For ingest pipelines I would follow a similar approach, starting the name with the source of the data and a description of the pipeline, in my case I indeed have a couple in which I also use the suffix -final-pipeline, which is also a setting in the indice, so for fortigate it would be something like fortigate-final-pipeline.

For ILM policies I just use clearly name that says how many time an index will be in each fase, like hot-7-warm-30, this would mean that an indice will be in the hot phase for 7 days and more 30 days in the warm phase before being deleted.

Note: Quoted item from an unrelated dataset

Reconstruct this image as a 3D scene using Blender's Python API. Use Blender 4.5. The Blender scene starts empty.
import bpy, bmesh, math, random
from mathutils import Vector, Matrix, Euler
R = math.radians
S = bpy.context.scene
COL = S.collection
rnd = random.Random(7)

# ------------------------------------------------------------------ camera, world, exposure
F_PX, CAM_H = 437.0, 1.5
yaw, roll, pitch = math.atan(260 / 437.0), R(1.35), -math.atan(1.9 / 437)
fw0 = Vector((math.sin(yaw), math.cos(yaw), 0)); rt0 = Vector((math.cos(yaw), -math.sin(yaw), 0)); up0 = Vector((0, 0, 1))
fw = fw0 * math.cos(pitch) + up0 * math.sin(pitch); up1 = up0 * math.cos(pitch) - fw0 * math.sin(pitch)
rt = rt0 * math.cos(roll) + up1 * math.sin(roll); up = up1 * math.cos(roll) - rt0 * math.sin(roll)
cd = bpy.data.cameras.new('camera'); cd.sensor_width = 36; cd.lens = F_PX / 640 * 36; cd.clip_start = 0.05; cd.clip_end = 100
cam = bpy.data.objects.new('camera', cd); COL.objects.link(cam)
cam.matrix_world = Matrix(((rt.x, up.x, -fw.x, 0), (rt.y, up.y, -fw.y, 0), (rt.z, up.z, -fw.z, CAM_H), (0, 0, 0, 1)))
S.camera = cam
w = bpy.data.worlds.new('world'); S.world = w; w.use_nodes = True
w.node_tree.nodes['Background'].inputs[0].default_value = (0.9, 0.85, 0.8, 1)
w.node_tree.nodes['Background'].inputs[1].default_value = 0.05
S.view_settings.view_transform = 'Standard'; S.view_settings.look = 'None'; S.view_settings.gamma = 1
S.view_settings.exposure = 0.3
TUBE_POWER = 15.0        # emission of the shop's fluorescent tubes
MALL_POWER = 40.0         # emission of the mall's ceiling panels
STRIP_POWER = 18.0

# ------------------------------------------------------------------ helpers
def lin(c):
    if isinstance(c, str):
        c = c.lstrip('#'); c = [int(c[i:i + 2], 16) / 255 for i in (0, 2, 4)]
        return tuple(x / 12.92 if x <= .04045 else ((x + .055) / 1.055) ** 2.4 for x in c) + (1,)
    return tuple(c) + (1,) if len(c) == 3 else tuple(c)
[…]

But as I said, there is no naming convention, the closest you get is the naming scheme for data streams, which is the one that Elastic uses with the Elastic Agent.

For example an Elastic Agent for audit logs from Google Workspace, you would have the following objects:

  • ingest pipelines starting with logs-google_workspace.*
  • indices and components templates starting with logs-google_workspace.*

If you avoid naming things that start with logs-*, metrics-*, synthetics-* and and profiling-* you can choose any naming scheme you want.

1 Like

Got it. Then you've answered my question. There is no convention.

And you've provided some good additional details on the methods you use to name your config objects / files. I could probably add your methods into my scheme, even.

And you've provided a good reference to a related topic, the naming scheme for data streams, yet another example of name scheme development, even if not specifically for ES configuration objects.

Thank you so much for your time and expertise.